[DATA PROVIDED]
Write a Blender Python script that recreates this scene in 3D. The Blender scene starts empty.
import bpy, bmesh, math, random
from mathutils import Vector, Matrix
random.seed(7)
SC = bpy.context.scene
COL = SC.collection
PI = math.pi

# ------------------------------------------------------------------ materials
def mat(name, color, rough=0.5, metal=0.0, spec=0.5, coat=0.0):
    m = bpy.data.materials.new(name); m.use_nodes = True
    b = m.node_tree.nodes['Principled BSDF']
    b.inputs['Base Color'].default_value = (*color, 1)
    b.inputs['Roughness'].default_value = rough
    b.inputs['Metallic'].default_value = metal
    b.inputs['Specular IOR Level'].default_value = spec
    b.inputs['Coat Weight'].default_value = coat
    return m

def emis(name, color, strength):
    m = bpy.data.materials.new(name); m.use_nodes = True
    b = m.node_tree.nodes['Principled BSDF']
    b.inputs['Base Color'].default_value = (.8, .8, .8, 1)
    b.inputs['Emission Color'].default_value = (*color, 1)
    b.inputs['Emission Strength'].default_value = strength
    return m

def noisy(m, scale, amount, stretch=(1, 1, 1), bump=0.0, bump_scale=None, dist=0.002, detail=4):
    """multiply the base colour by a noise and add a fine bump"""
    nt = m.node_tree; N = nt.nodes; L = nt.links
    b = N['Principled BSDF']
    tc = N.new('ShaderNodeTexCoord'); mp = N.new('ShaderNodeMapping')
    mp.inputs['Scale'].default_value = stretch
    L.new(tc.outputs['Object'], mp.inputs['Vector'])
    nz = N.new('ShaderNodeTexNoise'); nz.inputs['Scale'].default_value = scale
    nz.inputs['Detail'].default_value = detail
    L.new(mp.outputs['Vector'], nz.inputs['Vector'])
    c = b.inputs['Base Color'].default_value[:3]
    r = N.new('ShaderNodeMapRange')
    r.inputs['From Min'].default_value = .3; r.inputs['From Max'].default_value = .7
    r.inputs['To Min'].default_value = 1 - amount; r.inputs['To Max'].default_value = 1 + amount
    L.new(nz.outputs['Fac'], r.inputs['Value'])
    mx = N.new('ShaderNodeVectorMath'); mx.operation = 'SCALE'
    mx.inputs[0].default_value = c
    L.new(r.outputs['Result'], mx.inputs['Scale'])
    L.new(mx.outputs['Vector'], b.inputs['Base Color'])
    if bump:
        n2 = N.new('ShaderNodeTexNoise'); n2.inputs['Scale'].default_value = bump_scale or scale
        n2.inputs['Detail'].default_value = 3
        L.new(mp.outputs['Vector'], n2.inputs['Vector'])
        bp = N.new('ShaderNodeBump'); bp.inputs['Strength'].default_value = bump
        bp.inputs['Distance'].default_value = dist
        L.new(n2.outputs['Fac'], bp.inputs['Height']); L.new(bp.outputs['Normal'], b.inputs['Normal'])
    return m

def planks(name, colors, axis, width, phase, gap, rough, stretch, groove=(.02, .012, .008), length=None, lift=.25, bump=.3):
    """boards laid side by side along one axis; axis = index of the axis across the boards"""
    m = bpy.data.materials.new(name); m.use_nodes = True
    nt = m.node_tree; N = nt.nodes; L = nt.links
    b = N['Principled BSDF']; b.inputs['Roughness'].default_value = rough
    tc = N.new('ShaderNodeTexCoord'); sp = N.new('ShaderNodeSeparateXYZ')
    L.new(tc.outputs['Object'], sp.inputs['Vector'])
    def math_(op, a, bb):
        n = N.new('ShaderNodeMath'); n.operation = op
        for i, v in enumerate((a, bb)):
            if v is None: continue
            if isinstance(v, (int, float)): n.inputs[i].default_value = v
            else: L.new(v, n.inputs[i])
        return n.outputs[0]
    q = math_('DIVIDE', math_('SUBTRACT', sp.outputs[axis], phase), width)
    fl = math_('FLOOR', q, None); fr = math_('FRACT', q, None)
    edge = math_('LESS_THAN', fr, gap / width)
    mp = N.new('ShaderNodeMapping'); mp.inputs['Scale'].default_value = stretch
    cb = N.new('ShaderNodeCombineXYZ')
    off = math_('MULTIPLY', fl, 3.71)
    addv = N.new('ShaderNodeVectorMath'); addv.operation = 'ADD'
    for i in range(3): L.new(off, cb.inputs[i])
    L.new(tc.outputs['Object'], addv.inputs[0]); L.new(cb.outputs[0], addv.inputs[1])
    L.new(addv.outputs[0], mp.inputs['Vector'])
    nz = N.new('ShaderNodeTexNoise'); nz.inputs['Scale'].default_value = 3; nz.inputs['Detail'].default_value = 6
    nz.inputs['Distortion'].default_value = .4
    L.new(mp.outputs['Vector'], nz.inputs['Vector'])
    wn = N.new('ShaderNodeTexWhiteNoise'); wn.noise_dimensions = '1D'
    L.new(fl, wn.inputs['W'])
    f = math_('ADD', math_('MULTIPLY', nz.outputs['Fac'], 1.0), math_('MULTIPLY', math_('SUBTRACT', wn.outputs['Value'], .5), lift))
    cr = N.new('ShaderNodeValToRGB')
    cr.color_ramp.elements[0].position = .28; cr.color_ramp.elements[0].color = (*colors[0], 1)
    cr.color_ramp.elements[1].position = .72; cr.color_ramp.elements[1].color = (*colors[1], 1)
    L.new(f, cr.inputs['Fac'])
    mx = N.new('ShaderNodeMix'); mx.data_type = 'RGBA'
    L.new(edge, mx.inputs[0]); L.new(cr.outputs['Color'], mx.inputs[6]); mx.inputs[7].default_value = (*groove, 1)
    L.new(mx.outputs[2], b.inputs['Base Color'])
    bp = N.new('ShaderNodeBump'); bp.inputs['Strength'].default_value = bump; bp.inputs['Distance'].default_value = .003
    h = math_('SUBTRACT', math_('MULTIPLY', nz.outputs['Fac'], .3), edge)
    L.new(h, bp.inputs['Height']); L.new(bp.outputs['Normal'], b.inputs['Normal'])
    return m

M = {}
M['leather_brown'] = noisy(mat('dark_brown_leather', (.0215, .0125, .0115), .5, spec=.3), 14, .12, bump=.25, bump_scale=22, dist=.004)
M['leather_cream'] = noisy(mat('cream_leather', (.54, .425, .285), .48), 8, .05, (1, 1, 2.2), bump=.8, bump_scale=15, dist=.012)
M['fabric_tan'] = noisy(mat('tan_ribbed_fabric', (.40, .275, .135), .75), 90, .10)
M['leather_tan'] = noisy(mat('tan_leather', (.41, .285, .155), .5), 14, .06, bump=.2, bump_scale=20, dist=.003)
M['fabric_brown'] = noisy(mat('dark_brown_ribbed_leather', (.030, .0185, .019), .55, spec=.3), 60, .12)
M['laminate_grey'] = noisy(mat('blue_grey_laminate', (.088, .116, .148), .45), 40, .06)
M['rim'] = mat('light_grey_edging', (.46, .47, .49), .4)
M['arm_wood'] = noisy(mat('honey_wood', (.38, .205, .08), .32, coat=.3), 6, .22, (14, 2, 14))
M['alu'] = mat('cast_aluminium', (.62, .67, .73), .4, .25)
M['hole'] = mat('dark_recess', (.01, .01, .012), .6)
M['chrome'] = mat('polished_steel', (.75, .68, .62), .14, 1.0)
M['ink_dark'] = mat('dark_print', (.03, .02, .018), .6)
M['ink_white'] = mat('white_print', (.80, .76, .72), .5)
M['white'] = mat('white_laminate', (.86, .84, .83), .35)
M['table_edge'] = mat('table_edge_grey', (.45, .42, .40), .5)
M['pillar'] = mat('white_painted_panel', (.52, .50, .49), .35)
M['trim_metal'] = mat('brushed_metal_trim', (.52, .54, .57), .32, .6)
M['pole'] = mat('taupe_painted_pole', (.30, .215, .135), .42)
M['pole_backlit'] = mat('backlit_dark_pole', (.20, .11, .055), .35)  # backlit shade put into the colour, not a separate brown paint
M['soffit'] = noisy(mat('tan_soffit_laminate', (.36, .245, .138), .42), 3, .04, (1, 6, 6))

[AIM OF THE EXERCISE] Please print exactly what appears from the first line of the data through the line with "PI = math.pi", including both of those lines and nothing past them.

[EXERCISE ANSWER]
Write a Blender Python script that recreates this scene in 3D. The Blender scene starts empty.
import bpy, bmesh, math, random
from mathutils import Vector, Matrix
random.seed(7)
SC = bpy.context.scene
COL = SC.collection
PI = math.pi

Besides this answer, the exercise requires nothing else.